WIESEL: ‘MEMORY IS OUR SHIELD’

A speaker at the outdoor gathering yesterday was Bie Wiesel, an Auschwitz survivor and author who is chairman of the U.S. Holocaust Memorial Council and an outspoken critic of the President’s itinerary.

“Memory is our shield,” said Wiesel. “Our generation is diminishing. Hence the necessity to transmit to our children the memory of the past. We are gathered here for the sake of our children and of their children. Let us remember that not all the victims were Jews but that all the Jews were victims.”

Wiesel added: “Here, in Canada, you have witnessed the outrageous outburst of people who, in their twisted minds dare say that this tragedy did not occur. How does one respond to such ugliness? It is to the honor of Canada that this outrage did not pass unpunished.”

Although Wiesel gave no specifics, he was obviously referring to two recent cases that have made world headlines: Ernst Zundel, an anti-Semitic Ontario publisher, was tried and convicted under Canada’s anti-hate laws for disseminating literature claiming the Holocaust was a Jewish hoax. He received a light sentence.

Jim Keegstra, a former high school teacher in the Alberta village of Eckville, is currently on trial for preaching the same lie to his pupils over a period of years.

Wiesel, who only a week ago appealed in person to Reagan to cancel his Bitburg visit, also referred, without mentioning his name, to the President’s incongruous remark that the German soldiers buried at Bitburg were “surely” as much victims of the Nazis as those incarcerated in the concentration camps.

“Such comparison is inadmissable because the SS symbolized absolute evil. There can be no reconciliation with the SS and what they represent,” he said.

URGES REMEMBERING THE RIGHTEOUS GENTILES

Wiesel also called on the survivors and their children to “remember the righteous gentiles, the Allied armies, the Jewish Brigade.” He stressed further that “Our passion involves all those in jails in Soviet Russia, all those who want to remain Jews. We are here to say to the world that we, the survivors shall be the first to protest injustice anywhere in the world …”

The gathering on Parliament Hill yesterday was attended by members of the diplomatic corps, including the ambassadors of the U.S. and Israel; representatives of the Canadian government and of war veterans. Rabbi W. Gunther Plaut, former spiritual leader of the Holy Blossom Temple in Toronto and now policy adviser to the Canadian government on refugees, read the invocation.

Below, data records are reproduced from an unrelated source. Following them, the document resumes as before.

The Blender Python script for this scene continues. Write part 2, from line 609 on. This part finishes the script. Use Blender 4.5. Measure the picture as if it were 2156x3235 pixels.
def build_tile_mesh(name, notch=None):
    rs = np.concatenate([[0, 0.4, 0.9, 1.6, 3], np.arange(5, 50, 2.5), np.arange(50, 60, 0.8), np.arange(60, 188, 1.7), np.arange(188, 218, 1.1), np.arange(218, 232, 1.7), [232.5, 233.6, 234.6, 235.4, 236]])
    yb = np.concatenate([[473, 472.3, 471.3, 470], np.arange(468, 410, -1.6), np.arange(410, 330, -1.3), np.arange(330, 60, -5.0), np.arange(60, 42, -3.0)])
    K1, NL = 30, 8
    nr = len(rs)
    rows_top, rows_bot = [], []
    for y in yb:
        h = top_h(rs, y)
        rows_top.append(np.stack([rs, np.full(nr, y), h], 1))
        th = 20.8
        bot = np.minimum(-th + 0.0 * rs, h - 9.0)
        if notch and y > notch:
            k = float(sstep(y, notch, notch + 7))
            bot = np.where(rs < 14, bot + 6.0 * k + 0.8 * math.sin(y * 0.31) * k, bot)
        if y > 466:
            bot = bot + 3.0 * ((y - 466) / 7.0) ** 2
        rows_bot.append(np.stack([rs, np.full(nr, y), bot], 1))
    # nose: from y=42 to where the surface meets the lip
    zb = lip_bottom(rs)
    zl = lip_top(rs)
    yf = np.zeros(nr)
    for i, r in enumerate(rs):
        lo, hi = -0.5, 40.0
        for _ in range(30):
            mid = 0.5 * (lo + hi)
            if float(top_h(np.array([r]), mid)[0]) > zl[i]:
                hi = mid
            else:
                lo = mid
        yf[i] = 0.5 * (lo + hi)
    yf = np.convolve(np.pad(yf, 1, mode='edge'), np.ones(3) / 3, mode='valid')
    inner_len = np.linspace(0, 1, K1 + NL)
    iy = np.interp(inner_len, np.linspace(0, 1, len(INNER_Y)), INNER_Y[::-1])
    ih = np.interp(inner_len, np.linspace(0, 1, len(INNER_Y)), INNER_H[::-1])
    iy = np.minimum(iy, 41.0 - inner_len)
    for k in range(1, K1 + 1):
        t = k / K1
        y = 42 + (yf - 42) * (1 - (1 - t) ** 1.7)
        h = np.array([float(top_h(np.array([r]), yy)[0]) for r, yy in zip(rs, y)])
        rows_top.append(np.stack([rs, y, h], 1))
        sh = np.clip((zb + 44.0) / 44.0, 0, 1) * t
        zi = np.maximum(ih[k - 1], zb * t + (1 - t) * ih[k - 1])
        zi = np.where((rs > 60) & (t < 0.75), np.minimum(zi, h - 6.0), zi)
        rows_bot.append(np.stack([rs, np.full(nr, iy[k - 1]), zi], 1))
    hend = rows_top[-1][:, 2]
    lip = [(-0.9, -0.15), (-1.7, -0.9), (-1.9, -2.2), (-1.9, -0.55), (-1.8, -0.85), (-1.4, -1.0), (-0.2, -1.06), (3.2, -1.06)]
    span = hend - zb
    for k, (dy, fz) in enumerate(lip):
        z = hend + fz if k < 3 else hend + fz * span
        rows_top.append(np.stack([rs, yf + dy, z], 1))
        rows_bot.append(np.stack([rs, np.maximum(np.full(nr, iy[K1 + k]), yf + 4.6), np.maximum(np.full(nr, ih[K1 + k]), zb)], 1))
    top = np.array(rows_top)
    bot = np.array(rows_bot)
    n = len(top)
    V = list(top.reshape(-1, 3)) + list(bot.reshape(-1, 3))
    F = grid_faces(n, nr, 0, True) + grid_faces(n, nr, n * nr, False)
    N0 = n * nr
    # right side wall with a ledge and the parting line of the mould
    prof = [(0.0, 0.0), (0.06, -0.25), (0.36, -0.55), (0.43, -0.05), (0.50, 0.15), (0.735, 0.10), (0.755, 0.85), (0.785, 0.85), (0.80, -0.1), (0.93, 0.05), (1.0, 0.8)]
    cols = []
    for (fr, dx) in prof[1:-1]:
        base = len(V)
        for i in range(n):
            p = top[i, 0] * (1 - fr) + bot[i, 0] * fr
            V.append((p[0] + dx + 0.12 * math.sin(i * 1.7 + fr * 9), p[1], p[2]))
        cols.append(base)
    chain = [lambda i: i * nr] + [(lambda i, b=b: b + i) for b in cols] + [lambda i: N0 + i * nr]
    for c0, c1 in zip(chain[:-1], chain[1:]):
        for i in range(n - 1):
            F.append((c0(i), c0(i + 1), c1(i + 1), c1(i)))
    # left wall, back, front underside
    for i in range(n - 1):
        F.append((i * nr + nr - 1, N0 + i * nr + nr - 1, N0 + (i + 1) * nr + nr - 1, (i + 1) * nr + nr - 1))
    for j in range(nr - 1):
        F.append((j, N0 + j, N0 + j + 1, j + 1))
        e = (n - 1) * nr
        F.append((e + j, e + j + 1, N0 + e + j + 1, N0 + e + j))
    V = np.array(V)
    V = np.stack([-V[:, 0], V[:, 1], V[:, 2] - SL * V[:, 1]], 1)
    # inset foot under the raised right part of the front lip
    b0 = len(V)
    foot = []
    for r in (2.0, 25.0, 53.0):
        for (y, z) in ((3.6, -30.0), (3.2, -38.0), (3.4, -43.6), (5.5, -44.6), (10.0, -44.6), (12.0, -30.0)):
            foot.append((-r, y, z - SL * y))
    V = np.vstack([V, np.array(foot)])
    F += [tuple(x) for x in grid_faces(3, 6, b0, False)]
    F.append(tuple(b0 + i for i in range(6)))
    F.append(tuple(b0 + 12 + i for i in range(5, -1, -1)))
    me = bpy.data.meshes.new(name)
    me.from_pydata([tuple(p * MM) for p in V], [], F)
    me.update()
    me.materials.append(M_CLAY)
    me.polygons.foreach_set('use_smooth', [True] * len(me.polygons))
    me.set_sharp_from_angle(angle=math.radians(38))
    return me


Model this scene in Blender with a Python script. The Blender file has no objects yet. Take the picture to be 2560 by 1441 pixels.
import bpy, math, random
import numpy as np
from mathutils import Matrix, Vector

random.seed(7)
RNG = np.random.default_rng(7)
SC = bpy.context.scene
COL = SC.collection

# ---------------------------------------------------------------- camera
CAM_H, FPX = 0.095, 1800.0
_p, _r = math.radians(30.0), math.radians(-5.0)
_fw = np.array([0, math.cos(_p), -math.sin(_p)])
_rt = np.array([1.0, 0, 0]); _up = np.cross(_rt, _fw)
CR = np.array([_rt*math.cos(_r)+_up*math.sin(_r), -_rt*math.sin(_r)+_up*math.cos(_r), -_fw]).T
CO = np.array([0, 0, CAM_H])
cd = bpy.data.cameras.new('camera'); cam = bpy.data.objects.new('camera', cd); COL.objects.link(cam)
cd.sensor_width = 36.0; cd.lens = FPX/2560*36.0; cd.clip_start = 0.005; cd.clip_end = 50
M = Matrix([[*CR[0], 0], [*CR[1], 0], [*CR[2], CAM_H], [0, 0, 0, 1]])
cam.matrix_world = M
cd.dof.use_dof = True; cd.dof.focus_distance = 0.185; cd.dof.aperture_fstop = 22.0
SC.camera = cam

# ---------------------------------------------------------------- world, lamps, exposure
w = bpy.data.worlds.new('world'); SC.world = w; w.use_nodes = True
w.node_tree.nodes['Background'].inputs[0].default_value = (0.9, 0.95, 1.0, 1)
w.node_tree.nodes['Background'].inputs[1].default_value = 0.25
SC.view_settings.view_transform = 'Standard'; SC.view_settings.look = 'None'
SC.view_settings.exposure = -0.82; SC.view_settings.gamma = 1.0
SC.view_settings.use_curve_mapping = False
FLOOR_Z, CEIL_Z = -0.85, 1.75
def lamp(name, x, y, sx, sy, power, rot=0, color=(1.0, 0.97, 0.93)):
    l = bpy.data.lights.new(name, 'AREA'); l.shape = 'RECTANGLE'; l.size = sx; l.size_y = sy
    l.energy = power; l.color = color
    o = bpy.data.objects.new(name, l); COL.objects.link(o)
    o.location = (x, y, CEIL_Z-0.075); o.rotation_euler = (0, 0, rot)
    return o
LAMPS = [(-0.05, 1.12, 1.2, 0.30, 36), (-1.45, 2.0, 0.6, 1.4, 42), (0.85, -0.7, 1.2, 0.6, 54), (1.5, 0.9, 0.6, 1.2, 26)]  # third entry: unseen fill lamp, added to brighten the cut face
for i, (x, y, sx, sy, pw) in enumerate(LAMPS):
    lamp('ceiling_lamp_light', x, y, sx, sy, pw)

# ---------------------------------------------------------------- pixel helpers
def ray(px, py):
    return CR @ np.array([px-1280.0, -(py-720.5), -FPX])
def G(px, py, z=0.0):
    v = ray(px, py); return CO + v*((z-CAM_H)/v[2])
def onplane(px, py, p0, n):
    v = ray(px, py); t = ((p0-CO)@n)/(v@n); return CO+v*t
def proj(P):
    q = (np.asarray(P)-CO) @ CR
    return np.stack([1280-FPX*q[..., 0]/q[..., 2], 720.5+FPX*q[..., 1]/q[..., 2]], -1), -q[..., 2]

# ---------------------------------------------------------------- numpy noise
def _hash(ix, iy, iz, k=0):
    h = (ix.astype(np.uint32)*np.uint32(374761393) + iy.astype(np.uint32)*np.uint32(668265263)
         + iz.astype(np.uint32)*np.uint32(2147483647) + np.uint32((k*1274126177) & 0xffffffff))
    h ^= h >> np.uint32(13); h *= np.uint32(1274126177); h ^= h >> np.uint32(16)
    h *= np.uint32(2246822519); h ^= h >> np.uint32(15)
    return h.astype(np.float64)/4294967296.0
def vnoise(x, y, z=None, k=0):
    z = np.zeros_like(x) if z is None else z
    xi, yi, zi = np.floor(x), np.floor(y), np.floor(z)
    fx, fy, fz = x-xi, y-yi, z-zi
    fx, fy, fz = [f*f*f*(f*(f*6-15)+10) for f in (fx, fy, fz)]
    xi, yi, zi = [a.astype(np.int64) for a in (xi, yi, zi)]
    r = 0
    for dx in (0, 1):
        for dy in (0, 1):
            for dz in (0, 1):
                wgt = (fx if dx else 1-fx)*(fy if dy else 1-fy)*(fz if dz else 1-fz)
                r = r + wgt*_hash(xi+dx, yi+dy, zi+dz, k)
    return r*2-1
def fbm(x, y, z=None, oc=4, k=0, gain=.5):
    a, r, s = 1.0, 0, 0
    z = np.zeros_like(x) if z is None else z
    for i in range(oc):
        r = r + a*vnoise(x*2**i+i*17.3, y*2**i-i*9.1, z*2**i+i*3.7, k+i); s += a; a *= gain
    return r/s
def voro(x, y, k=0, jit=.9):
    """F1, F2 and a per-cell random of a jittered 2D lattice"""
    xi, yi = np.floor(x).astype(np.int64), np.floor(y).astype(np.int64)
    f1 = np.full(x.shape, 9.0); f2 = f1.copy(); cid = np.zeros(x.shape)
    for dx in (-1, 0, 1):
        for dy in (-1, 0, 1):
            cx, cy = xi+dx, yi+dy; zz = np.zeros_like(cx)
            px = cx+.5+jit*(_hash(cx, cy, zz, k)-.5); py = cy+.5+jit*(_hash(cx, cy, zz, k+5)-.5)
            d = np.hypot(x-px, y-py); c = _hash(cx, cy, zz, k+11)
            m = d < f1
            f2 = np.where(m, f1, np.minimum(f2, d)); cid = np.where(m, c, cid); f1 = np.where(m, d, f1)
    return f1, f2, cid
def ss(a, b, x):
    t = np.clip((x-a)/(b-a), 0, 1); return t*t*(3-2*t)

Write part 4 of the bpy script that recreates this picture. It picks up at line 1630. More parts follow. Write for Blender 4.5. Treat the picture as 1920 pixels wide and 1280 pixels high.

“We speak to our children, ” he said. “We speak to Canada, we speak to the world because we are the witnesses. Our eyes have seen what eyes should never see…”

UNITED IN COMMITMENT

Finance Minister Michael Wilson, speaking on behalf of Prime Minister Brian Mulroney who is out of the country, told the gathering, “We are united in our commitment to ensuring that the legacy of racism, oppression and genocide that the Holocaust represents, is never repeated.” He observed: “The shadow of the Holocaust can still stun us into an awful silence. For the dark side of humanity that the Nazi regime represented, is still with us, in the form of anti-Semitism and racism in all its forms. The danger of allowing racism to go unquestioned and unchecked remains. This danger must be challenged. We must accept this challenge because the unspeakable crime of the Holocaust revisits us every time any person is singled out or persecuted not for who they are but for what they are.”

Eliashev Ben Horin, the Israeli Ambassador to Canada, told the evening gathering, “We are told that new generations have nothing to do with the Holocaust but it is not only for the sake of the Jewish people that the Holocaust is remembered. Reconciliation is unreasonable if it means erasing our memories.”

Beate Klarsfeld remarked that for the German people, remembrance is not a collective guilt but a collective responsibility. Her husband, who is president of the Association of Jewish Deportees from France, said:

“Today in France, the Jewish youth affirms that they are children of the Holocaust. We have made the French government change the books of history and speak loudly to the French young people about the causes of the Holocaust. “He added, “We must make Germany create university chairs specializing in the Holocaust.”